The creation of an American consulate in East Jerusalem should also be understood in the same spirit as the wave of recognition (or, at least, debated recognition) of a Palestinian state by a number of European countries in 2017, various initiatives differentiating between Israel and the territories including the Horizons 2020 Agreement and ENI CBB Med Agreement signed between Israel and the European Union in 2013 and 2017 respectively, and most recently a vote by the Irish Senate to blacklist settlement goods. Regardless of how one views the legitimacy of the above actions (particularly the Irish legislation), all have been taken with partition in mind as the end goal of negotiations, and to send a clear message to the Israeli government that no amount of settlement expansion will legitimize Israeli sovereignty in the West Bank outside the confines of a peace accord. Such action might be doubly important in the face of Israel’s recent Nation-State Law, which declares Jerusalem its undivided capital; even a symbolic American presence in the city would likely send a strong message to annexationist-minded politicians in the Knesset to scale back their expectations.
An American consulate beyond the Green Line may also, like its counterpart in West Jerusalem, spur a desire by U.S. allies to establish their own presence in the city, whether as consulates or simply lower-level forms of representation to the PLO (in this case, following the U.S.’s lead in order to curry favor with the administration might not be such a bad thing). In taking these actions, the administration will help to both normalize, and more importantly stabilize the consensus of East Jerusalem as a future Palestinian capital in the eyes of many of its global partners, helping perhaps to mend fraying ties on at least one issue during this tense period of global instability. By distinguishing between the city’s two halves, these actions could also have the added benefit of conferring greater legitimacy to Israel’s claims to West Jerusalem, allaying any Israeli fears that this area is up for negotiation.

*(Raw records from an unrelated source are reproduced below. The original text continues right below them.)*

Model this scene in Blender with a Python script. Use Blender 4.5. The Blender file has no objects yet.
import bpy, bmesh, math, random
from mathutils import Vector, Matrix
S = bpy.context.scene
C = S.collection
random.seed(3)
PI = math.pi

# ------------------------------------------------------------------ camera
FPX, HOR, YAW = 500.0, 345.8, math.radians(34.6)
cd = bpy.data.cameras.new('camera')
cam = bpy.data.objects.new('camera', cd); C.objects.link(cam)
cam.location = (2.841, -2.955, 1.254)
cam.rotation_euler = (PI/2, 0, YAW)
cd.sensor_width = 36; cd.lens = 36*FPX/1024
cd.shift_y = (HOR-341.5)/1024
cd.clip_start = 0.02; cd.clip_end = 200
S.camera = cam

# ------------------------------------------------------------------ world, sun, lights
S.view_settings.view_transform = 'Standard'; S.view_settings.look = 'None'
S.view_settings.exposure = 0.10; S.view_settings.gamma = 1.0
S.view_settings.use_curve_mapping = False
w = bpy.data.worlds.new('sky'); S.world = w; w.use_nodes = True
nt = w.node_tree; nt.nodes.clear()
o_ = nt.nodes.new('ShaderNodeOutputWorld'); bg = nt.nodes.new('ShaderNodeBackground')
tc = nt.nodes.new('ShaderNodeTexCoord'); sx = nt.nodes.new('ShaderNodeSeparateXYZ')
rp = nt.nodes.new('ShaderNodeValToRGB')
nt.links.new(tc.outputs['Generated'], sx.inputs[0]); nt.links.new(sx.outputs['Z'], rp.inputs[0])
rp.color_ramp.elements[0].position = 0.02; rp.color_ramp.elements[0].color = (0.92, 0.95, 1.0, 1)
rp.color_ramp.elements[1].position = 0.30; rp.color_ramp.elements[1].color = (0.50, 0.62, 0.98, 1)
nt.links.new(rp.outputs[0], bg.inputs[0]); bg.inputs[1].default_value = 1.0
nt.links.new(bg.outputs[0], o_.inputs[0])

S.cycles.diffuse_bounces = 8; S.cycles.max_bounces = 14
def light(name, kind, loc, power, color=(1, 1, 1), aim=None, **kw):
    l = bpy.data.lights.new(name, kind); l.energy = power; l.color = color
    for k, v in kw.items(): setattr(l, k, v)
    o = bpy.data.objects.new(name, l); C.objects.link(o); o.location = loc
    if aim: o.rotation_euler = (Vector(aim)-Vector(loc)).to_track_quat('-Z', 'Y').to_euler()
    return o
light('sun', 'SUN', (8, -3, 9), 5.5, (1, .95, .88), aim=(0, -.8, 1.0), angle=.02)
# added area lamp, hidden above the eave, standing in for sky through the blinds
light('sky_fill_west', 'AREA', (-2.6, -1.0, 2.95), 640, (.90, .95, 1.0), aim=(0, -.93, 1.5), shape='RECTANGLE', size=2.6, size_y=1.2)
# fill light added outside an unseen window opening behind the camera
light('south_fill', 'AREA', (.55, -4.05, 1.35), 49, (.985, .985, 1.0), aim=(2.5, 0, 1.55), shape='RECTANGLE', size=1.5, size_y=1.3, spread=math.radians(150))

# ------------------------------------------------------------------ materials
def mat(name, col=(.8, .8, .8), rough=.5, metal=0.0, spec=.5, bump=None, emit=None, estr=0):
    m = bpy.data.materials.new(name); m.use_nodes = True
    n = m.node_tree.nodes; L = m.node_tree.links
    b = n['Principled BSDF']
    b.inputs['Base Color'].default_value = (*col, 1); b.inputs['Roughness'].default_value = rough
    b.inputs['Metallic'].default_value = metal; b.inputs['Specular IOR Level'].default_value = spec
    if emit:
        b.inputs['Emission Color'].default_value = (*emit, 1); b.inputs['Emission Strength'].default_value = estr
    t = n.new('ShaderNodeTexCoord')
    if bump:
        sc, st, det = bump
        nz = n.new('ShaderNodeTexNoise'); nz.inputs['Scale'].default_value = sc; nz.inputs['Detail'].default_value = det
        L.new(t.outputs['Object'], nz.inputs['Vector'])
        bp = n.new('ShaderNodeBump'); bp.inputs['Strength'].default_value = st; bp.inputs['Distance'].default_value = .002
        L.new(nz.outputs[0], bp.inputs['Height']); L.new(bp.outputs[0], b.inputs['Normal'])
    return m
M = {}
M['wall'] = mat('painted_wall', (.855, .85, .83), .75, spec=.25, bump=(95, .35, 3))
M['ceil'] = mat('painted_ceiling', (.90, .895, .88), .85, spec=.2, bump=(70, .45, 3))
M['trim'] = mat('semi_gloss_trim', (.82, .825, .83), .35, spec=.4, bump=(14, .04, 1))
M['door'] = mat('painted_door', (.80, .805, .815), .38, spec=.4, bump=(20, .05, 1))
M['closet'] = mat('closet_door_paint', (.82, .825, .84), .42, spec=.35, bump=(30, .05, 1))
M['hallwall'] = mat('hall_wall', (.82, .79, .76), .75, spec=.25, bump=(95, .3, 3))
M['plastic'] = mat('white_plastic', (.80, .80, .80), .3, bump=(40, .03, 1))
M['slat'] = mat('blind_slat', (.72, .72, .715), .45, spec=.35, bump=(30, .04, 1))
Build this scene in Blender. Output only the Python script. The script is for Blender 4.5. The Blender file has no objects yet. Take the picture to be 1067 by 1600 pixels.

The current Israeli government coalition makes it all but impossible to move forward on contested issues like Jerusalem outside of adhere a zero-sum view that leaves the entirety of the city (save perhaps for a few neighborhoods on its fringes) within the future borders of Israel. The establishment of an American consulate in East Jerusalem will not force the Israeli government’s hand, but it may, at the very least, prevent the further deterioration of an already precarious status quo. The option of partitioning Jerusalem into two capitals must remain a possibility, lest the parties be stuck with far more unsavory choices going forward. A consulate is an opportunity for the Trump administration to establish its own facts on the ground, or, more likely, for a future president to right their predecessor’s blunder.